**DATA EXCERPT:**
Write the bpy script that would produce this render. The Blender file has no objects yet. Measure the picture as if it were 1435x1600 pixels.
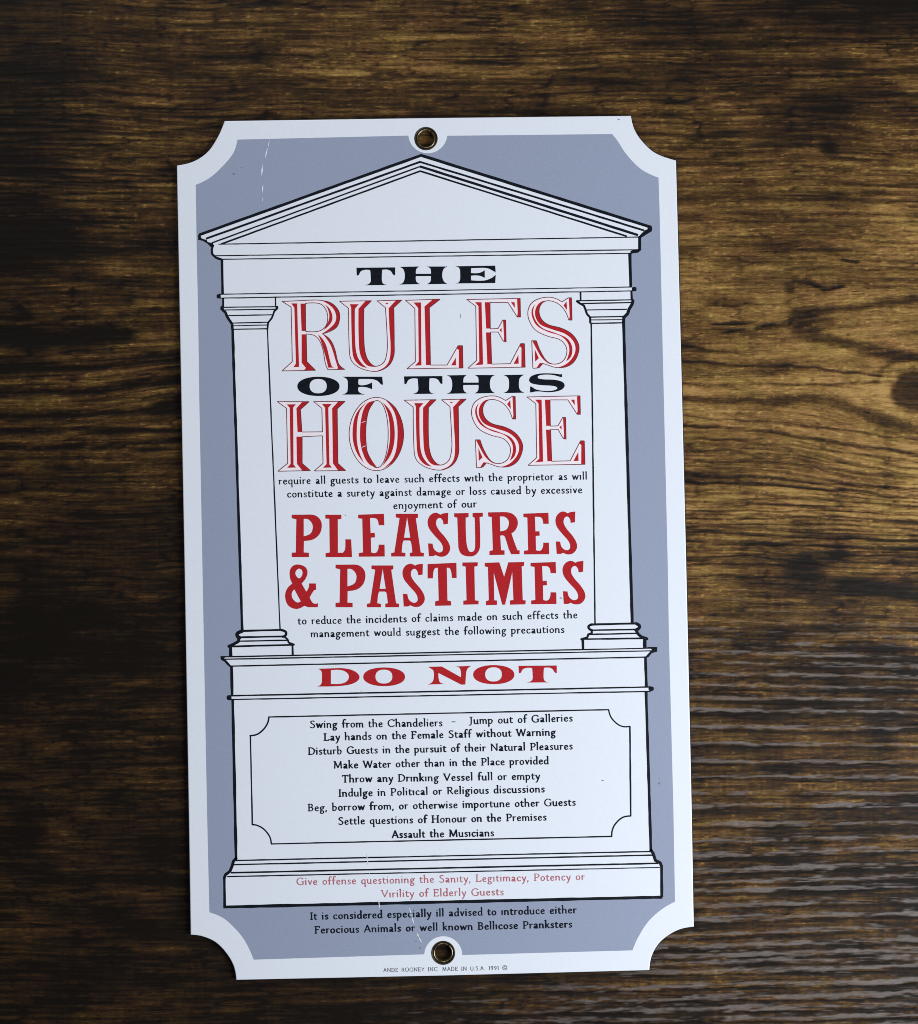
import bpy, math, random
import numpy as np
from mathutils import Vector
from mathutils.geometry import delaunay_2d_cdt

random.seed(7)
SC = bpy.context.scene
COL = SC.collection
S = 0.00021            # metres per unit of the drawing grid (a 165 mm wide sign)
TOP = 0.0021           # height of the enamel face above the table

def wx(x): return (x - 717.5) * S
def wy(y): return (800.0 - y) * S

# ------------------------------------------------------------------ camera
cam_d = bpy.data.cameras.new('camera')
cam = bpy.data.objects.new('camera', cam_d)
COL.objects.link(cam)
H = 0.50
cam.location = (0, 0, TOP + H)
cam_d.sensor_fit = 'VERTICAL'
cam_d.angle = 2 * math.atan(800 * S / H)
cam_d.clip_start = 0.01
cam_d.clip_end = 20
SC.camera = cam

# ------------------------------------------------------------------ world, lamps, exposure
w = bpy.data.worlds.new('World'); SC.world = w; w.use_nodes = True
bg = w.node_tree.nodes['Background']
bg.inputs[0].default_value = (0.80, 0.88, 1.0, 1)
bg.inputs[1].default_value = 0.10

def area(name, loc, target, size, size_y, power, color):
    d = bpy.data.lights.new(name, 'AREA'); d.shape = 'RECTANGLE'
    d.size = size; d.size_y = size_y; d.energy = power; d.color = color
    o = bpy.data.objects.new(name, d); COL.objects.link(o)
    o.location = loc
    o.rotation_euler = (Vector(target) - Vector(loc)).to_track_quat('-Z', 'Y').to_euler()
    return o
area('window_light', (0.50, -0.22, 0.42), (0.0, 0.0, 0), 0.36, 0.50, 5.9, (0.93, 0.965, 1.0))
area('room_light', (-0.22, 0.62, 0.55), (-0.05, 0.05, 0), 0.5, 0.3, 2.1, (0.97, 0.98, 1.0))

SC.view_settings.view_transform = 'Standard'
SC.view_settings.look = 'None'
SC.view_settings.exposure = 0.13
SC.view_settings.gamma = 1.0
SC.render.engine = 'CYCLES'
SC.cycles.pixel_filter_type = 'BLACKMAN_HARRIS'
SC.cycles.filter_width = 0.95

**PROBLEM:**
Reproduce the material above verbatim; omit every picture.

**FINISHED EXERCISE:**
Write the bpy script that would produce this render. The Blender file has no objects yet. Measure the picture as if it were 1435x1600 pixels.
import bpy, math, random
import numpy as np
from mathutils import Vector
from mathutils.geometry import delaunay_2d_cdt

random.seed(7)
SC = bpy.context.scene
COL = SC.collection
S = 0.00021            # metres per unit of the drawing grid (a 165 mm wide sign)
TOP = 0.0021           # height of the enamel face above the table

def wx(x): return (x - 717.5) * S
def wy(y): return (800.0 - y) * S

# ------------------------------------------------------------------ camera
cam_d = bpy.data.cameras.new('camera')
cam = bpy.data.objects.new('camera', cam_d)
COL.objects.link(cam)
H = 0.50
cam.location = (0, 0, TOP + H)
cam_d.sensor_fit = 'VERTICAL'
cam_d.angle = 2 * math.atan(800 * S / H)
cam_d.clip_start = 0.01
cam_d.clip_end = 20
SC.camera = cam

# ------------------------------------------------------------------ world, lamps, exposure
w = bpy.data.worlds.new('World'); SC.world = w; w.use_nodes = True
bg = w.node_tree.nodes['Background']
bg.inputs[0].default_value = (0.80, 0.88, 1.0, 1)
bg.inputs[1].default_value = 0.10

def area(name, loc, target, size, size_y, power, color):
    d = bpy.data.lights.new(name, 'AREA'); d.shape = 'RECTANGLE'
    d.size = size; d.size_y = size_y; d.energy = power; d.color = color
    o = bpy.data.objects.new(name, d); COL.objects.link(o)
    o.location = loc
    o.rotation_euler = (Vector(target) - Vector(loc)).to_track_quat('-Z', 'Y').to_euler()
    return o
area('window_light', (0.50, -0.22, 0.42), (0.0, 0.0, 0), 0.36, 0.50, 5.9, (0.93, 0.965, 1.0))
area('room_light', (-0.22, 0.62, 0.55), (-0.05, 0.05, 0), 0.5, 0.3, 2.1, (0.97, 0.98, 1.0))

SC.view_settings.view_transform = 'Standard'
SC.view_settings.look = 'None'
SC.view_settings.exposure = 0.13
SC.view_settings.gamma = 1.0
SC.render.engine = 'CYCLES'
SC.cycles.pixel_filter_type = 'BLACKMAN_HARRIS'
SC.cycles.filter_width = 0.95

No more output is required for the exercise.